■ TASK REQUIREMENTS
The data below holds a line containing "Write a Blender" and a line containing "COL = SC.collection"; please quote exactly those two lines and every line between them, and nothing else.

■ SUPPLIED MATERIAL
-- begin --

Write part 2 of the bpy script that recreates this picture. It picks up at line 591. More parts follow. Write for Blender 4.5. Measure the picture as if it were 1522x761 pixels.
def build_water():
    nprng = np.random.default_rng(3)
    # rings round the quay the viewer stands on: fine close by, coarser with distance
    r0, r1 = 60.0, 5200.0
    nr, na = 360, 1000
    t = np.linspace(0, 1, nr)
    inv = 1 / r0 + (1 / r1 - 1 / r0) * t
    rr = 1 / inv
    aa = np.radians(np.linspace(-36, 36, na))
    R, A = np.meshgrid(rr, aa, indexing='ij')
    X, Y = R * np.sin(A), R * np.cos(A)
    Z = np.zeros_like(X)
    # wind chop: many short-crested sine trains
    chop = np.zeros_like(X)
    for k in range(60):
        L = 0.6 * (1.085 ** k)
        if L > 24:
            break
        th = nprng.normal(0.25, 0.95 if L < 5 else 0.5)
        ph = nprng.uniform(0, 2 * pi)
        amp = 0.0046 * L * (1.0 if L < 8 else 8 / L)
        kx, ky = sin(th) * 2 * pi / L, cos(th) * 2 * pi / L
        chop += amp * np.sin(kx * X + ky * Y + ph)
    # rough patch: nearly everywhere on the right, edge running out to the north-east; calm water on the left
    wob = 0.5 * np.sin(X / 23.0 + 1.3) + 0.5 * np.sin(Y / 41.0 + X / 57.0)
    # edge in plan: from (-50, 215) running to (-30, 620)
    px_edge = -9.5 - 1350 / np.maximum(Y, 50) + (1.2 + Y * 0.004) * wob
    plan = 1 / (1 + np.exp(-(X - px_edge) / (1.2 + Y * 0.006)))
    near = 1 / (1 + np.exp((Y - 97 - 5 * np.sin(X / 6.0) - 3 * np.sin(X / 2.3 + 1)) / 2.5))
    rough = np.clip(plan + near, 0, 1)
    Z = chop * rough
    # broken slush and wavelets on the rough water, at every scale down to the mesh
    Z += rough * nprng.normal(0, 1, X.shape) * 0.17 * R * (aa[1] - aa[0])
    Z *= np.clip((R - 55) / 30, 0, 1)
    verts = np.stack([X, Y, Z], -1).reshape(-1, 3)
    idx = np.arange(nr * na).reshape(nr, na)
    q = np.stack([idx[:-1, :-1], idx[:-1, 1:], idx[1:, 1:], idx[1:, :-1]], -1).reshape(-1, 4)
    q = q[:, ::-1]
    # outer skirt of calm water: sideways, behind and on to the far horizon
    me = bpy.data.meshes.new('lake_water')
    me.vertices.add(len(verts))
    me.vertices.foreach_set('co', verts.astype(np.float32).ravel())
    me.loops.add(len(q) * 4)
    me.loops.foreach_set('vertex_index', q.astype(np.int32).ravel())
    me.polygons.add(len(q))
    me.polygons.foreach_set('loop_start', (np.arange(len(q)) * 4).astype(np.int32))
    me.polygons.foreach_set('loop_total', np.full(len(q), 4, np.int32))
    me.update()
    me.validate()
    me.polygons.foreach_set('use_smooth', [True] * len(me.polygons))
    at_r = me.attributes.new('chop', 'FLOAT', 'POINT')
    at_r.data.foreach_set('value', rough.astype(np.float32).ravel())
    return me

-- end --
-- begin --

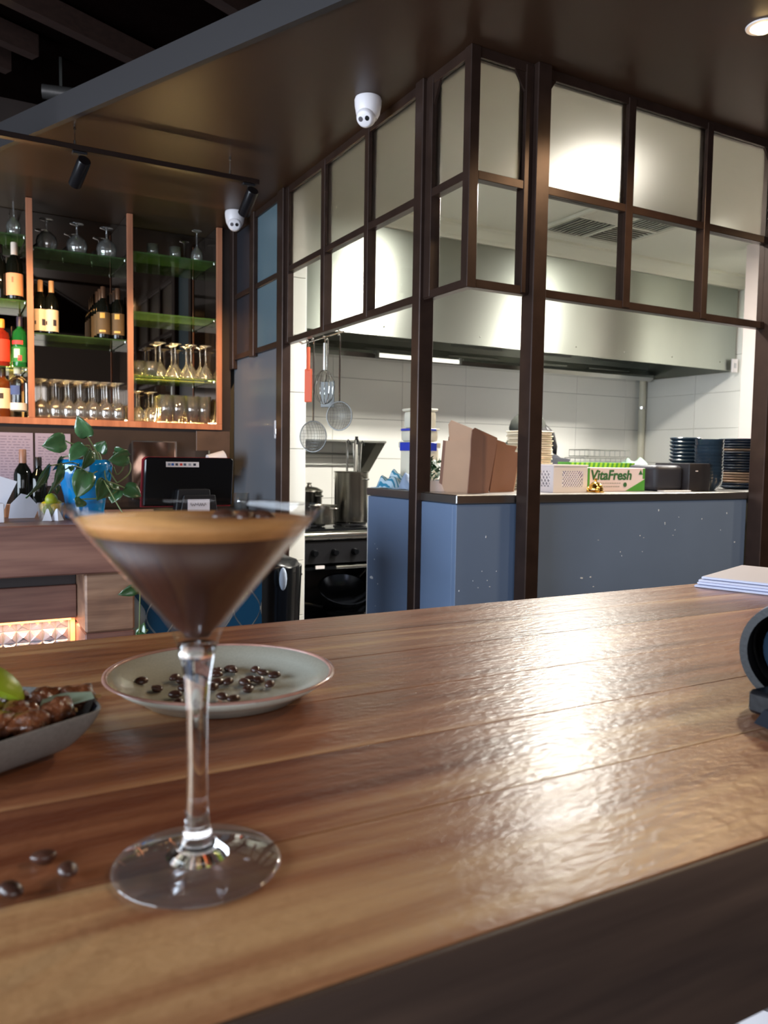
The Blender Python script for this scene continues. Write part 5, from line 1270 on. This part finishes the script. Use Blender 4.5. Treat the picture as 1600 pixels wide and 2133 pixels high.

-- end --
-- begin --

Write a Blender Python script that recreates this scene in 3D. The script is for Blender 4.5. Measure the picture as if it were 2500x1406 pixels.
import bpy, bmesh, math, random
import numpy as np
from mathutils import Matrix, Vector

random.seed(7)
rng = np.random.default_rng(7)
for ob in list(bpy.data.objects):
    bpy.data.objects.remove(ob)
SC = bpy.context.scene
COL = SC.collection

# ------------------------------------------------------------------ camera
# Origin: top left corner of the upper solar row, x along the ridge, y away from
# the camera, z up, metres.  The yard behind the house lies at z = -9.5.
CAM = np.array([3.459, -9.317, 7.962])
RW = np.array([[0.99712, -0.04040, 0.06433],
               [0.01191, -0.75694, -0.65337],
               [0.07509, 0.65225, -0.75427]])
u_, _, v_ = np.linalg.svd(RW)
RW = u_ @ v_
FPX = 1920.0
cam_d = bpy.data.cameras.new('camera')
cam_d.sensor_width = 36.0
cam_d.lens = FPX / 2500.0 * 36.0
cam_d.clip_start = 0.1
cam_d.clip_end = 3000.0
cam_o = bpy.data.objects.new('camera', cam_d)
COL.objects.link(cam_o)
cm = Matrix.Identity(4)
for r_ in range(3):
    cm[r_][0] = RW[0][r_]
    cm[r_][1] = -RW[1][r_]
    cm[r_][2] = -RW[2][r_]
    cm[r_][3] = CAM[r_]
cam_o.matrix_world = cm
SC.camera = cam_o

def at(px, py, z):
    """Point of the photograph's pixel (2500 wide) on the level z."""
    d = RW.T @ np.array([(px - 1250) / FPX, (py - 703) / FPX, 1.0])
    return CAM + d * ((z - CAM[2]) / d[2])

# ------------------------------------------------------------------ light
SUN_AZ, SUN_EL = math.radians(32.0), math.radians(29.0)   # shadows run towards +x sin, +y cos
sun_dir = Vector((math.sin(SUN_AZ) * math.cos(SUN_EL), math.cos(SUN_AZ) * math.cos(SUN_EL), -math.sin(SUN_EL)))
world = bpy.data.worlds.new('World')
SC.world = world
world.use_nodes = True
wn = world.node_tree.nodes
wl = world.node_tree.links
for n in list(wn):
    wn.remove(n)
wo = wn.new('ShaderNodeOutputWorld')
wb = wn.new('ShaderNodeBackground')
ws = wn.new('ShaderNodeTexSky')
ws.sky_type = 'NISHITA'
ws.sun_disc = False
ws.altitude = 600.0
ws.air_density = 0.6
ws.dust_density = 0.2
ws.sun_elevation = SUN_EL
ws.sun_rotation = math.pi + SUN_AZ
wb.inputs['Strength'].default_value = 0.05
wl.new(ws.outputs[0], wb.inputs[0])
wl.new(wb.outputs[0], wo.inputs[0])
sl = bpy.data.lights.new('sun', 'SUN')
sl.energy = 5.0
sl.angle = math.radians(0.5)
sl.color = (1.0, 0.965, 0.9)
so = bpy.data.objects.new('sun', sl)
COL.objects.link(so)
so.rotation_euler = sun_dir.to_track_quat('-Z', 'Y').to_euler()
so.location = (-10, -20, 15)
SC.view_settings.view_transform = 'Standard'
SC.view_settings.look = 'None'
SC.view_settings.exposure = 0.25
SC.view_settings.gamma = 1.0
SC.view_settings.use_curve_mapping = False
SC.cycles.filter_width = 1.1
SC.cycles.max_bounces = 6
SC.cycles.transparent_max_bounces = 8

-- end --

■ EXERCISE RESULT
Write a Blender Python script that recreates this scene in 3D. The script is for Blender 4.5. Measure the picture as if it were 2500x1406 pixels.
import bpy, bmesh, math, random
import numpy as np
from mathutils import Matrix, Vector

random.seed(7)
rng = np.random.default_rng(7)
for ob in list(bpy.data.objects):
    bpy.data.objects.remove(ob)
SC = bpy.context.scene
COL = SC.collection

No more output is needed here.